John L Jerz Website II Copyright (c) 2013

Midwest and Its Children (Barker, Wright, 1955)

Home
Current Interest
Page Title

Karl Weick cites this work as one source of his "double interact" concept. This study of children at play in a midwest town (actually, Oskaloosa, Kansas - the name "Midwest" belongs to a social science research center that generated the data) is useful because the activity of children provides an effective insight into the concept of power relations - "there occurs an initiating action, a reaction, and at least a subsequent action by the initiating participant"

Could Barker and Wright have based their work on Robert and Helen Lynd's "Middletown"?

The Middletown Studies

In the 1920s, husband-and-wife sociologists Robert and Helen Lynd arrived in Muncie, Indiana, with the goal of identifying the town's cultural norms and determining what social changes had taken place since 1890. In their published report, they kept the location anonymous, identifying Muncie as "Middletown."

p.280 Pressure means here external influence of any kind which is in any way inconsistent with the child's own momentary needs and goals.

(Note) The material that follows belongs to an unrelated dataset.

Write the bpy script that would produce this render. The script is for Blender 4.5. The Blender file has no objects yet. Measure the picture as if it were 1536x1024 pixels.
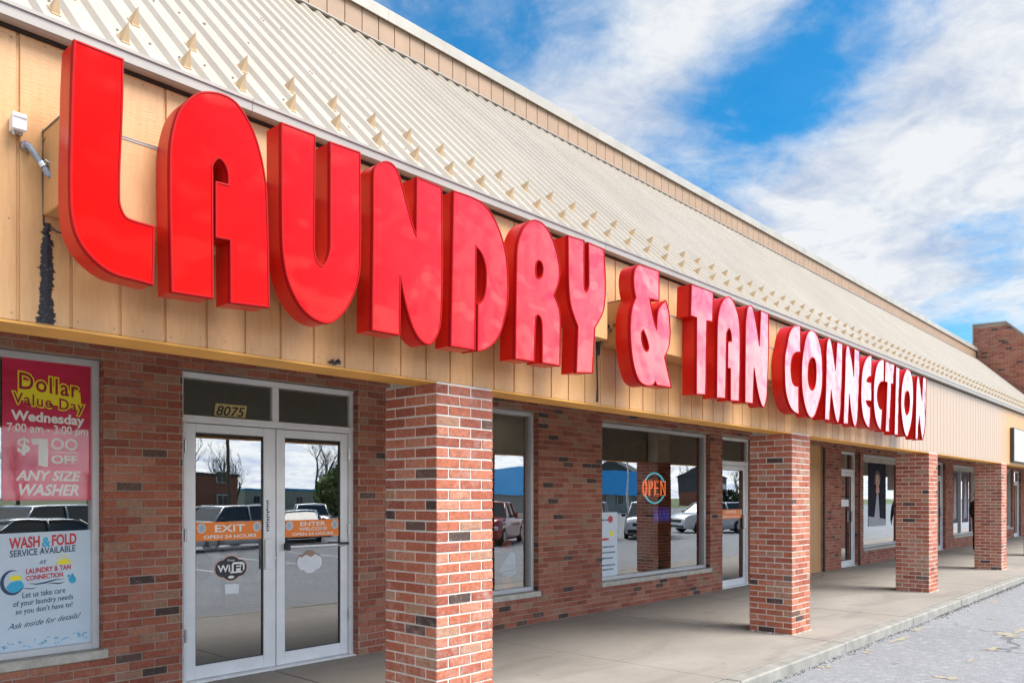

p.308 There are approximately 1,200,000 behavior objects in Midwest... On Sundays the number of behavior objects which are freely accessible is reduced to approximately 200,000; and on some holidays the available behavior objects are further restricted... The figures given above refer to objects which are generally available and generally perceived.

p.328 As for complexity of interaction, two levels are differentiated. On one level, there occurs an initiating action followed by a concluding reaction (items 1 and 3), while on the other and more complex level there occurs an initiating action, a reaction, and at least a subsequent action by the initiating participant (items 2 and 4).

p.328-329 Power, here, means ability on the part of A, as this ability is perceived by S, to change the behavior of S. As perceived potential to change behavior, power may or may not be used: it may not be actualized in social pressure (see pp. 339-40) during an episode, or it may be so actualized in any degree.

p.330 One must continually ask the following: as far as S is concerned, to what extent is A now able, under all of the prevailing circumstances, to change the behavior of S?

p.339 Pressure is actualized social power; it is used ability to change the behavior of another individual... so long as two individuals interact, each acts in some degree to change the behavior of the other.

p.447 Pressure is a summarizing variable. Subsuming all kinds of used social power, it measures without reference to quality of influence only the amount of influence that one person brings to bear upon another.